Ramon and Ricard looked puzzled when I gave them our first goal: Rivers. In choosing such a wide goal I wanted horizons without frontiers. The flow of ideas, even within a week has been thrilling and the virtual whiteboard is filling up rapidly.

All those years ago when we had allocated thinking time we used a technique commonly referred to as brainstorming. As Ramon will explain better, we needed to find a more exciting platform to structure the Rodin Group:

From Sant Cugat to Harvard

That’s an example of how far we are ready to go to help you.

The key of our success is very next to the key of yours. The better you, our customers, perform, the closer will our success be. It is very important for us to understand your needs, to know how you work, to learn from you about how to improve the performance of our services and products. Our aim is to be a reliable partner for you. Your feedback is always welcome, mainly the negative, that make us be aware of our weaknesses.

We are continuously thinking about the best way to reach your needs. Our new product range (GDT-M, new sensors, new items to rent) and the services we offer (our new training facilities, that complement our onsite training, data retrieval for Diver, performance checks, etc) come from a very intensive process of analysis of your needs.

As I am always willing to learn more things, compulsively reading everything that comes to my hands about personal productivity, ideas’ generation, new gadgets to make my life easy … one of these pieces of info came from our IT support, Ramsac. In one of their bulletins they explained something about a new tool for ideas´ generation: brainswarming. Simultaneously, an email from Vincent pointing this article as something nice to read. This increased my interest, and googling a little bit about this concept, I had a wider idea about it. No more news until two months later, when in a meeting to define our new roles in the company when Ricard will join us, this concept appeared again! We will use this concept to design our strategy to be more next to you and have created the so-called Rodin Group.

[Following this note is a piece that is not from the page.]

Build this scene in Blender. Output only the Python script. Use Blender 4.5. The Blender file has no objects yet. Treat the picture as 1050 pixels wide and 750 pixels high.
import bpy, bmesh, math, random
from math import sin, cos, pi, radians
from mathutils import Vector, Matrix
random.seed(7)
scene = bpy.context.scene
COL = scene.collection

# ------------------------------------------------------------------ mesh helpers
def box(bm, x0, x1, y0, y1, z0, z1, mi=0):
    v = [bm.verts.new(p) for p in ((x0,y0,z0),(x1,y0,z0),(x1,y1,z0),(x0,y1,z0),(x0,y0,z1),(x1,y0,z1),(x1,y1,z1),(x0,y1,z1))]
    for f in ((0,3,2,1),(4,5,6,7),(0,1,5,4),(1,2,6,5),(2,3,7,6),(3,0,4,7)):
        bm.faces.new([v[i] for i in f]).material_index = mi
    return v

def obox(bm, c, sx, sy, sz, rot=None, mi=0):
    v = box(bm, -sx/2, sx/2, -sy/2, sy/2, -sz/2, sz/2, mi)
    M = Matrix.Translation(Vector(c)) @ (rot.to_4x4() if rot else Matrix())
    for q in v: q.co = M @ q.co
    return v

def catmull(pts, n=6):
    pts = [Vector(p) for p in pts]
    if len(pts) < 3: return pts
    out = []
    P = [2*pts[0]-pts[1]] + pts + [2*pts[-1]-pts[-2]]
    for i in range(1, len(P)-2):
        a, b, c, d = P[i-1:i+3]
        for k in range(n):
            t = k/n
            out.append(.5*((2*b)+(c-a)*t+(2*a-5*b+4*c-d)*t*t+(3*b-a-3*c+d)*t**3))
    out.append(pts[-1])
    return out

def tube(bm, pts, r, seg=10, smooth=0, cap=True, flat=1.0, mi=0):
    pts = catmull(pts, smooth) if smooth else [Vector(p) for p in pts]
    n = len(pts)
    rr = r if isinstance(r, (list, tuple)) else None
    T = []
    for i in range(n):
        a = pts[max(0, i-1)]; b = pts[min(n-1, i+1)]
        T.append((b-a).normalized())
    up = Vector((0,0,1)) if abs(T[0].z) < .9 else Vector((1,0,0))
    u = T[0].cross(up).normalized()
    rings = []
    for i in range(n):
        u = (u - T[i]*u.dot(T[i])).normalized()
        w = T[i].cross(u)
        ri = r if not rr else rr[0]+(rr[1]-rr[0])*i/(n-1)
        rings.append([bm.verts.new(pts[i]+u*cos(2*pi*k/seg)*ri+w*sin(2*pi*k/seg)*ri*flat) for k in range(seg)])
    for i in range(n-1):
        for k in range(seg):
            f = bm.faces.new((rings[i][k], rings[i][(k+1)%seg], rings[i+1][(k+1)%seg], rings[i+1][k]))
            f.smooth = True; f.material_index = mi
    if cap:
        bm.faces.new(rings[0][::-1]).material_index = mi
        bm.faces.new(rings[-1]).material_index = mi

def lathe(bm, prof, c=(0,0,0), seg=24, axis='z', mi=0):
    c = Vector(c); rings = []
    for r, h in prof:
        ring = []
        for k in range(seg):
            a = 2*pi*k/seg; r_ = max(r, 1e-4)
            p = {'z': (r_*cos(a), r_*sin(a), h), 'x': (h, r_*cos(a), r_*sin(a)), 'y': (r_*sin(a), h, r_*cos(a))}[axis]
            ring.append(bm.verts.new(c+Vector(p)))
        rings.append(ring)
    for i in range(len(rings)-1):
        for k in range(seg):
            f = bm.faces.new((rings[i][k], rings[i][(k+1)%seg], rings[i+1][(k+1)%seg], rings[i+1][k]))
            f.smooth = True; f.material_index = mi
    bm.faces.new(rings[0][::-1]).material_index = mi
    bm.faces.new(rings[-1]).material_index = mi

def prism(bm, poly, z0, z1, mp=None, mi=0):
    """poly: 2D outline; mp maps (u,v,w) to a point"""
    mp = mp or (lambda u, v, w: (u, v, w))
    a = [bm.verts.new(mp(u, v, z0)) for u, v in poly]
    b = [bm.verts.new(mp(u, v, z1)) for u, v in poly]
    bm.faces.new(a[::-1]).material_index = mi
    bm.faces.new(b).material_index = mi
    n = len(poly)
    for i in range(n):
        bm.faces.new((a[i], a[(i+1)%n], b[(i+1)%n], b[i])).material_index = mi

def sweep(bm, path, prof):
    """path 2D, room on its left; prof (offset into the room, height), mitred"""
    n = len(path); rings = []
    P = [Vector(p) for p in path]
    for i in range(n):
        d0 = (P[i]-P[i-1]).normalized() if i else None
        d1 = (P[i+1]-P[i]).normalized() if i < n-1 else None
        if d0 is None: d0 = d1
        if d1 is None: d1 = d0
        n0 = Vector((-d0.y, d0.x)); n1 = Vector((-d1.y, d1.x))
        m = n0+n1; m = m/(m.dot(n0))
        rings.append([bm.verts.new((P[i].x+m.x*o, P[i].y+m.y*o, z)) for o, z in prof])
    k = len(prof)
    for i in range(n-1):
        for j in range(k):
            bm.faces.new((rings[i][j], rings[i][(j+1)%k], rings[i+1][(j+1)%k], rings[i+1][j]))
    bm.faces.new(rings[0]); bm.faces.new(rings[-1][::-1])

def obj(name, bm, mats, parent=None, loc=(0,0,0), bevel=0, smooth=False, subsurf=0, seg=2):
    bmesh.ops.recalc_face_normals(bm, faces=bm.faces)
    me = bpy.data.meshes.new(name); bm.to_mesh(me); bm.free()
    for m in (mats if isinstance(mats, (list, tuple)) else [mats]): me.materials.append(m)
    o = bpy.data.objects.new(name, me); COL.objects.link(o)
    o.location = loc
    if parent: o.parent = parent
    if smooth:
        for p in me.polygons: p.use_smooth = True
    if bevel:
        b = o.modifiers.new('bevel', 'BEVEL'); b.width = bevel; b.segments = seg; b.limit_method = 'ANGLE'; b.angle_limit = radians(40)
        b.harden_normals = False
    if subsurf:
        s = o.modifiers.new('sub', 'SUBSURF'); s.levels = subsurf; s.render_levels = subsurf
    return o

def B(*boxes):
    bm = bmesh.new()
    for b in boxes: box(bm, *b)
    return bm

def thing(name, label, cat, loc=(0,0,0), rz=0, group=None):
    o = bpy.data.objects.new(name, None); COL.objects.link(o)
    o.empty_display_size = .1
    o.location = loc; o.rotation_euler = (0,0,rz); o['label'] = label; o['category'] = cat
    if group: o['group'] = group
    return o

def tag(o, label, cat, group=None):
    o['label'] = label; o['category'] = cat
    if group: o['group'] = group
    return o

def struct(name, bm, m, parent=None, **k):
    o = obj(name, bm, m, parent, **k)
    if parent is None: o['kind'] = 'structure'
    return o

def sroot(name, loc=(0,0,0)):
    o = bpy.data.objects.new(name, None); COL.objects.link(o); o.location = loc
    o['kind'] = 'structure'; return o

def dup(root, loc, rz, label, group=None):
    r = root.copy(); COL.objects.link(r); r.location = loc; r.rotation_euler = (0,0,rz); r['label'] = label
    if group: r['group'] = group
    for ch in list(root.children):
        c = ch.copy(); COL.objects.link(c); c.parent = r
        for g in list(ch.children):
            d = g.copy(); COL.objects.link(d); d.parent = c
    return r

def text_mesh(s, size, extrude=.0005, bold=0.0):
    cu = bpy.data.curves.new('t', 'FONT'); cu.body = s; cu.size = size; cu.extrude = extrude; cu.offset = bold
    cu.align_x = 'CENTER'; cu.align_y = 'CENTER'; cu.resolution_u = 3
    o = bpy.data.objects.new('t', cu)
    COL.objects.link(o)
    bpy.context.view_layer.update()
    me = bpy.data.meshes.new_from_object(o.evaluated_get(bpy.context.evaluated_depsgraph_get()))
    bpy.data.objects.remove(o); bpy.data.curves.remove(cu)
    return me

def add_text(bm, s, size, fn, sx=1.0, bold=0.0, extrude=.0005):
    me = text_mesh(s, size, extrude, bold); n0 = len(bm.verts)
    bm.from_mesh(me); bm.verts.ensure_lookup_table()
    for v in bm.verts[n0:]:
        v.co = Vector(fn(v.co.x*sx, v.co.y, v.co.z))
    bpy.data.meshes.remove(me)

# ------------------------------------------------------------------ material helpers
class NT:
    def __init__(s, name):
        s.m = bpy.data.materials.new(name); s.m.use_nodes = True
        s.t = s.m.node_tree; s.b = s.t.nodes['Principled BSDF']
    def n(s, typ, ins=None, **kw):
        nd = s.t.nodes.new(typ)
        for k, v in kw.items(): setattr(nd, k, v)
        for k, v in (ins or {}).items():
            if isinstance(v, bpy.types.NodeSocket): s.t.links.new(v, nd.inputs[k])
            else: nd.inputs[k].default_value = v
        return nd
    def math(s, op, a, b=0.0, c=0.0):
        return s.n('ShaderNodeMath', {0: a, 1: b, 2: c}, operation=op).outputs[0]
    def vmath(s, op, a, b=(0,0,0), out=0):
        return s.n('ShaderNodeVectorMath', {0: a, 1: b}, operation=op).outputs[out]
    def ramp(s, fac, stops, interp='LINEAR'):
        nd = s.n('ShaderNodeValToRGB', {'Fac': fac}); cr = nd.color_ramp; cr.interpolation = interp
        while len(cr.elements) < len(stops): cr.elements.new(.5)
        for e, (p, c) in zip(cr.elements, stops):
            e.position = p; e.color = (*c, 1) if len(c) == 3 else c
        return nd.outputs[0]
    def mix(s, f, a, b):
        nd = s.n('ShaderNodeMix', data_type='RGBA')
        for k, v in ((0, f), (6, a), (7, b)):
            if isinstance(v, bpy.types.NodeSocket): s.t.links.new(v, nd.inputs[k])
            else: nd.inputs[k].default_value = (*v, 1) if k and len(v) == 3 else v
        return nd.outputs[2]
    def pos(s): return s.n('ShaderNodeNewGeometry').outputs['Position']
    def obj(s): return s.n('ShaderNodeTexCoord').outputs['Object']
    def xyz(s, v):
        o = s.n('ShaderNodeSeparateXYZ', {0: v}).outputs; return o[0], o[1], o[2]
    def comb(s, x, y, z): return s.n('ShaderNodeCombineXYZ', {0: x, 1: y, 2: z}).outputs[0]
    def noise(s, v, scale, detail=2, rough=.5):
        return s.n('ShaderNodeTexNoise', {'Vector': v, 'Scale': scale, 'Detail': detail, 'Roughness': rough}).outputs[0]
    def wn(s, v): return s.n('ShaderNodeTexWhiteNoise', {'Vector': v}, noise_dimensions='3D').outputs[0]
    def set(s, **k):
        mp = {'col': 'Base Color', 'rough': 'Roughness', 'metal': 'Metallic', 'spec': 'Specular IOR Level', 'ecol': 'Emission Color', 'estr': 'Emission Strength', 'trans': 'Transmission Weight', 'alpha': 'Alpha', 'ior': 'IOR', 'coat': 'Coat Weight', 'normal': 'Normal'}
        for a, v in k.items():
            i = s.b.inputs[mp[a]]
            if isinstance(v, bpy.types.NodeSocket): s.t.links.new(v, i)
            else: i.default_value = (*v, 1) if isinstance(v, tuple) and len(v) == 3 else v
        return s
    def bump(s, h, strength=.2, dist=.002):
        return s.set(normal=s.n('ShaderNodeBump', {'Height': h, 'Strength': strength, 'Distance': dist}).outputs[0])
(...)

I was in charge of creating a presentation for my Rodin Group colleagues about Brainswarming. You know, a bit of Google, a little bit of Wikipedia, copy and paste, and done! But no! Almost nothing on the net! Oh, Ramon, you have a problem!

brainswarming-in-business

So I decided to contact the most cited person in the brainswarming literature: Dr. Tony McCaffrey, who published in Harvard Business Review a very interesting article about brainswarming. You can find it in blogs.hbr.org/2014/03/why-you-should-stop-brainstorming.

I was surprised when, some minutes later, Dr. McCaffrey sent me quite an interesting answer. He is offering us all his support to develop productive brainswarming sessions. So, you see, we are going from our office in Sant Cugat to Harvard to find out how we can be more next to you as a reliable partner.

So having found our thinking platform we’re ready to forge ahead with what I’ve called the Riverline Project. By way of this project we would like to invite you, alongside academics like Tony McCaffrey to participate. We will do this with a dedicated rolling blog and we would welcome your comments and input.

Is this all a bit vague? Yes, but it is designed to be so we are not constricted by boundaries.